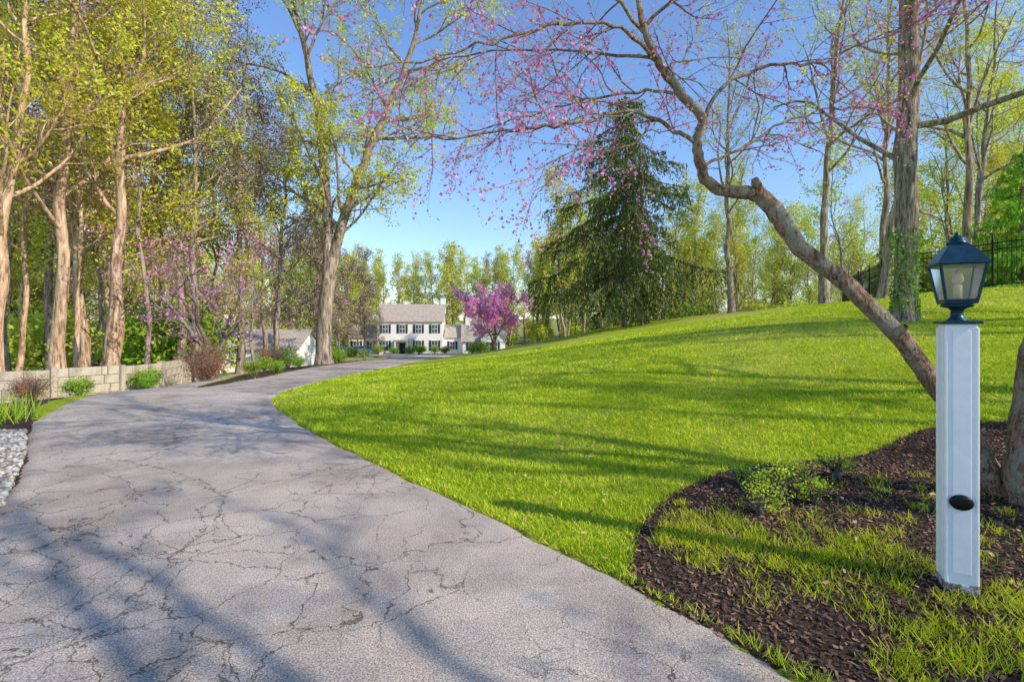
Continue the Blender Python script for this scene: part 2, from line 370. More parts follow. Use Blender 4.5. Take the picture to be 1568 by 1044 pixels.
def spline(pts,rad,per=5,jit=0.):
    P=np.array(pts,float); n=len(P); out=[];ro=[]
    for i in range(n-1):
        p0=P[max(i-1,0)];p1=P[i];p2=P[i+1];p3=P[min(i+2,n-1)]
        for t_ in np.arange(per)/per:
            out.append(.5*((2*p1)+(-p0+p2)*t_+(2*p0-5*p1+4*p2-p3)*t_**2+(-p0+3*p1-3*p2+p3)*t_**3)); ro.append(rad[i]*(1-t_)+rad[i+1]*t_)
    out.append(P[-1]); ro.append(rad[-1]); out=np.array(out)
    if jit: out[1:-1]+=R.normal(0,jit,(len(out)-2,3))
    return out,np.array(ro)
def spawn(tb,P,r,lvl,cfg):
    if lvl>=len(cfg): return
    c=cfg[lvl]; n=c['n']; nP=len(P)
    for q in range(n):
        t_=c['t0']+(1-c['t0'])*((q+R.random())/n); f=t_*(nP-1); i=min(int(f),nP-2); fr=f-i
        p=P[i]*(1-fr)+P[i+1]*fr; rp=r[i]*(1-fr)+r[i+1]*fr; tan=nrm(P[i+1]-P[i])
        perp=nrm(np.cross(tan,R.normal(0,1,3)))
        a=c['ang']*R.uniform(.7,1.3); dvec=nrm(tan*math.cos(a)+perp*math.sin(a))
        L=c['L']*R.uniform(.55,1.2)*(1-c.get('tap',.55)*max(0,(t_-c['t0'])/(1-c['t0']+1e-6))); st=c['steps']
        rc=min(rp*.62,c.get('rmax',9)*R.uniform(.7,1.1)); pts=[p]
        for k_ in range(st):
            dvec=nrm(dvec+R.normal(0,c['jit'],3)+np.array([0,0,c['up']])); pts.append(pts[-1]+dvec*L/st)
        pts=np.array(pts); rr=rc*np.linspace(1,.3,st+1)
        tb.tube(pts,rr,c['k'])
        if 'leaf' in c:
            for (m,cnt,size,spread,el) in c['leaf']:
                cn=R.poisson(cnt)
                if cn:
                    u=R.uniform(.15,1.05,cn)*st; ii=np.minimum(u.astype(int),st-1); Q=pts[ii]+(pts[ii+1]-pts[ii])*(u-ii)[:,None]+R.normal(0,spread,(cn,3))
                    tb.leaves(Q,size*R.uniform(.6,1.3,cn),m,el)
        spawn(tb,pts,rr,lvl+1,cfg)
def trunk(h,r0,bend,n=14,top=.12):
    z=np.linspace(0,h,n); x=np.cumsum(R.normal(0,bend,n)); y=np.cumsum(R.normal(0,bend,n)); x-=x[0];y-=y[0]
    r=r0*(1-(1-top)*(z/h)**.9); r[0]*=1.45
    P=np.c_[x,y,z-.3*(z==0)]
    return spline(P,r,3)
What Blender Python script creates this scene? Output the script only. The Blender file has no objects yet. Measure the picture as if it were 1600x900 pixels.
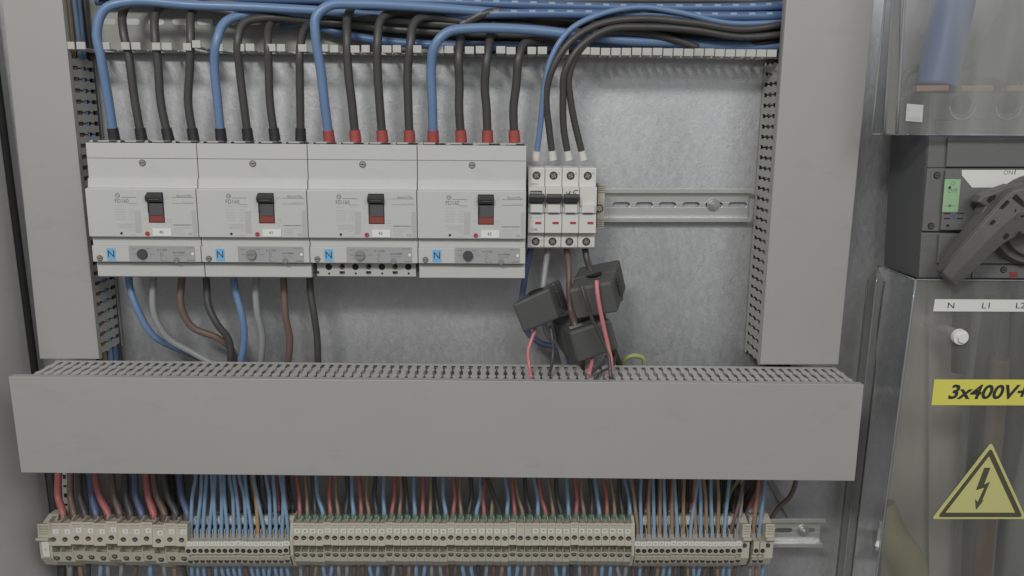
import bpy, math, random
from mathutils import Vector, Matrix
random.seed(7)
S = bpy.context.scene
COL = S.collection
MM = 0.001
# ------------------------------------------------------------------ camera
F = 1300.0
yaw, pitch, roll = math.radians(0.9), math.radians(11.5), math.radians(0.45)
fwd = Vector((math.sin(yaw)*math.cos(pitch), math.cos(yaw)*math.cos(pitch), -math.sin(pitch)))
r0 = Vector((math.cos(yaw), -math.sin(yaw), 0))
u0 = r0.cross(fwd)
upv = u0*math.cos(roll) - r0*math.sin(roll)
rgt = r0*math.cos(roll) + u0*math.sin(roll)
cam = bpy.data.cameras.new("Camera")
cam.sensor_width = 36; cam.lens = 36*F/1600
cam.clip_start = 0.01; cam.clip_end = 50
camo = bpy.data.objects.new("Camera", cam); COL.objects.link(camo)
m = Matrix((rgt, upv, -fwd)).transposed().to_4x4()
camo.matrix_world = m
S.camera = camo
# ------------------------------------------------------------------ world and lamps
W = bpy.data.worlds.new("World"); S.world = W; W.use_nodes = True
nt = W.node_tree
bg = nt.nodes['Background']; bg.inputs[1].default_value = 0.33
tc = nt.nodes.new('ShaderNodeTexCoord'); sx = nt.nodes.new('ShaderNodeSeparateXYZ')
rp = nt.nodes.new('ShaderNodeValToRGB')
nt.links.new(tc.outputs['Generated'], sx.inputs[0])
mr = nt.nodes.new('ShaderNodeMapRange'); mr.inputs[1].default_value = -1; mr.inputs[2].default_value = 1
nt.links.new(sx.outputs[2], mr.inputs[0]); nt.links.new(mr.outputs[0], rp.inputs[0])
rp.color_ramp.elements[0].position = 0.36; rp.color_ramp.elements[0].color = (0.48, 0.475, 0.46, 1)
rp.color_ramp.elements[1].position = 0.60; rp.color_ramp.elements[1].color = (1.0, 1.0, 0.99, 1)
nt.links.new(rp.outputs[0], bg.inputs[0])

def area(name, loc, target, sx_, sy_, power, colr=(1, 1, 1)):
    l = bpy.data.lights.new(name, 'AREA'); l.shape = 'RECTANGLE'; l.size = sx_; l.size_y = sy_
    l.energy = power; l.color = colr
    o = bpy.data.objects.new(name, l); COL.objects.link(o); o.location = loc
    d = Vector(target)-Vector(loc); o.rotation_euler = d.to_track_quat('-Z', 'Y').to_euler()
    return o
area("ceiling_lamp", (-0.55, -0.75, 0.95), (0.0, 0.9, -0.1), 0.5, 0.2, 17.5, (1, 0.985, 0.95))
area("fill_light", (0.75, -1.0, 1.0), (0.15, 0.9, -0.15), 1.3, 0.7, 13, (0.97, 0.98, 1))  # unseen area light added as fill beside the ceiling lamp
S.view_settings.view_transform = 'Standard'
try: S.view_settings.look = 'None'
except Exception: pass
S.view_settings.exposure = -0.07; S.view_settings.gamma = 1
S.render.engine = 'CYCLES'
S.cycles.max_bounces = 8; S.cycles.transparent_max_bounces = 16

def P(px, py, Y):
    """point (mm) on the plane y = Y that the photograph shows at px, py"""
    d = fwd*F + rgt*(px-800) - upv*(py-450)
    return d*(Y/d.y)
def PX(px, py, Y): return P(px, py, Y).x
def PZ(px, py, Y): return P(px, py, Y).z

# ------------------------------------------------------------------ materials
def mat(name, col, rough=0.5, metal=0.0, var=0.06, scale=60, bump=0.0, bscale=400, spec=0.5, alpha=None):
    m = bpy.data.materials.new(name); m.use_nodes = True
    n = m.node_tree; b = n.nodes['Principled BSDF']
    b.inputs['Roughness'].default_value = rough; b.inputs['Metallic'].default_value = metal
    b.inputs['Specular IOR Level'].default_value = spec
    tc = n.nodes.new('ShaderNodeTexCoord')
    nz = n.nodes.new('ShaderNodeTexNoise'); nz.inputs['Scale'].default_value = scale; nz.inputs['Detail'].default_value = 5
    n.links.new(tc.outputs['Object'], nz.inputs['Vector'])
    mx = n.nodes.new('ShaderNodeMixRGB'); mx.blend_type = 'MIX'
    mx.inputs[1].default_value = tuple(c*(1-var) for c in col)+(1,)
    mx.inputs[2].default_value = tuple(min(1, c*(1+var)) for c in col)+(1,)
    n.links.new(nz.outputs['Fac'], mx.inputs[0]); n.links.new(mx.outputs[0], b.inputs['Base Color'])
    if bump:
        nb = n.nodes.new('ShaderNodeTexNoise'); nb.inputs['Scale'].default_value = bscale; nb.inputs['Detail'].default_value = 3
        n.links.new(tc.outputs['Object'], nb.inputs['Vector'])
        bp = n.nodes.new('ShaderNodeBump'); bp.inputs['Strength'].default_value = bump; bp.inputs['Distance'].default_value = 0.001
        n.links.new(nb.outputs['Fac'], bp.inputs['Height']); n.links.new(bp.outputs[0], b.inputs['Normal'])
    return m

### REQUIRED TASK
In the lines above, find each one with "Blender" and list it.

### EXERCISE RESULT
Continue the Blender Python script for this scene: part 2, from line 370. More parts follow. Use Blender 4.5. Take the picture to be 1568 by 1044 pixels.
What Blender Python script creates this scene? Output the script only. The Blender file has no objects yet. Measure the picture as if it were 1600x900 pixels.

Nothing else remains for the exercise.